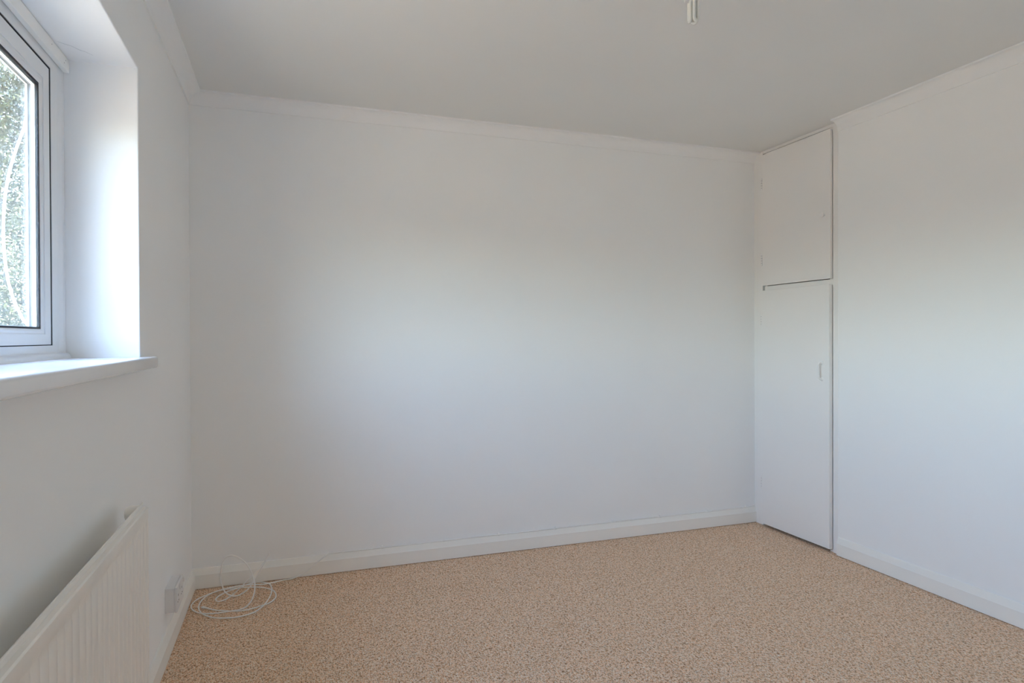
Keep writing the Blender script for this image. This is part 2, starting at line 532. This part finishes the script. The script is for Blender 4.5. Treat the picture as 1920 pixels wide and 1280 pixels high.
# round knob
bm = lathe(bmesh.new(), (xu, -0.570, 1.825), (-1, 0, 0), [(0, 0.006), (0.008, 0.006), (0.010, 0.011), (0.013, 0.0135), (0.017, 0.0135), (0.0195, 0.011), (0.0205, 0.006), (0.0206, 0.0)], 20)
obj('knob', bm, 'cupboard', up_door, True)['label'] = 'small round white knob'
# bow handle with round roses
han = [(xl + 0.001, -0.562, 1.022), (xl - 0.012, -0.562, 1.021), (xl - 0.022, -0.562, 1.014), (xl - 0.025, -0.562, 0.998),
       (xl - 0.025, -0.5625, 0.955), (xl - 0.022, -0.563, 0.939), (xl - 0.012, -0.563, 0.932), (xl + 0.001, -0.563, 0.931)]
hnd = obj('pull_handle', tube(bmesh.new(), catmull(han, 4), 0.0048, 10), 'cupboard', lo_door, True)
hnd['label'] = 'white painted bow pull handle'
for zz in (1.022, 0.931):
    obj('rose', lathe(bmesh.new(), (xl + 0.0005, -0.5625, zz), (-1, 0, 0), [(0, 0.011), (0.003, 0.0105), (0.005, 0.007), (0.0055, 0.001)], 18), 'cupboard', hnd, True)
# butt hinges, painted over
def hinge(d, x, z0, z1):
    h = obj('hinge', lathe(bmesh.new(), (x - 0.002, -0.0868, z0), (0, 0, 1), [(0, 0.003), (0.001, 0.0042), (z1 - z0 - 0.001, 0.0042), (z1 - z0, 0.003)], 10), 'cupboard', d, True)
    for k in range(1, 5):
        zz = z0 + (z1 - z0) * k / 5
        obj('knuckle_gap', lathe(bmesh.new(), (x - 0.002, -0.0868, zz - 0.0006), (0, 0, 1), [(0, 0.0044), (0.0012, 0.0044)], 10), 'grey', h)
hinge(up_door, xu, 2.061, 2.137)
hinge(up_door, xu, 1.600, 1.676)
hinge(lo_door, xl + 0.006, 1.227, 1.303)
hinge(lo_door, xl + 0.006, 0.228, 0.311)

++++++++

Directive
Except for the pictures, reproduce every line exactly.

Answer below
Keep writing the Blender script for this image. This is part 2, starting at line 532. This part finishes the script. The script is for Blender 4.5. Treat the picture as 1920 pixels wide and 1280 pixels high.
# round knob
bm = lathe(bmesh.new(), (xu, -0.570, 1.825), (-1, 0, 0), [(0, 0.006), (0.008, 0.006), (0.010, 0.011), (0.013, 0.0135), (0.017, 0.0135), (0.0195, 0.011), (0.0205, 0.006), (0.0206, 0.0)], 20)
obj('knob', bm, 'cupboard', up_door, True)['label'] = 'small round white knob'
# bow handle with round roses
han = [(xl + 0.001, -0.562, 1.022), (xl - 0.012, -0.562, 1.021), (xl - 0.022, -0.562, 1.014), (xl - 0.025, -0.562, 0.998),
       (xl - 0.025, -0.5625, 0.955), (xl - 0.022, -0.563, 0.939), (xl - 0.012, -0.563, 0.932), (xl + 0.001, -0.563, 0.931)]
hnd = obj('pull_handle', tube(bmesh.new(), catmull(han, 4), 0.0048, 10), 'cupboard', lo_door, True)
hnd['label'] = 'white painted bow pull handle'
for zz in (1.022, 0.931):
    obj('rose', lathe(bmesh.new(), (xl + 0.0005, -0.5625, zz), (-1, 0, 0), [(0, 0.011), (0.003, 0.0105), (0.005, 0.007), (0.0055, 0.001)], 18), 'cupboard', hnd, True)
# butt hinges, painted over
def hinge(d, x, z0, z1):
    h = obj('hinge', lathe(bmesh.new(), (x - 0.002, -0.0868, z0), (0, 0, 1), [(0, 0.003), (0.001, 0.0042), (z1 - z0 - 0.001, 0.0042), (z1 - z0, 0.003)], 10), 'cupboard', d, True)
    for k in range(1, 5):
        zz = z0 + (z1 - z0) * k / 5
        obj('knuckle_gap', lathe(bmesh.new(), (x - 0.002, -0.0868, zz - 0.0006), (0, 0, 1), [(0, 0.0044), (0.0012, 0.0044)], 10), 'grey', h)
hinge(up_door, xu, 2.061, 2.137)
hinge(up_door, xu, 1.600, 1.676)
hinge(lo_door, xl + 0.006, 1.227, 1.303)
hinge(lo_door, xl + 0.006, 0.228, 0.311)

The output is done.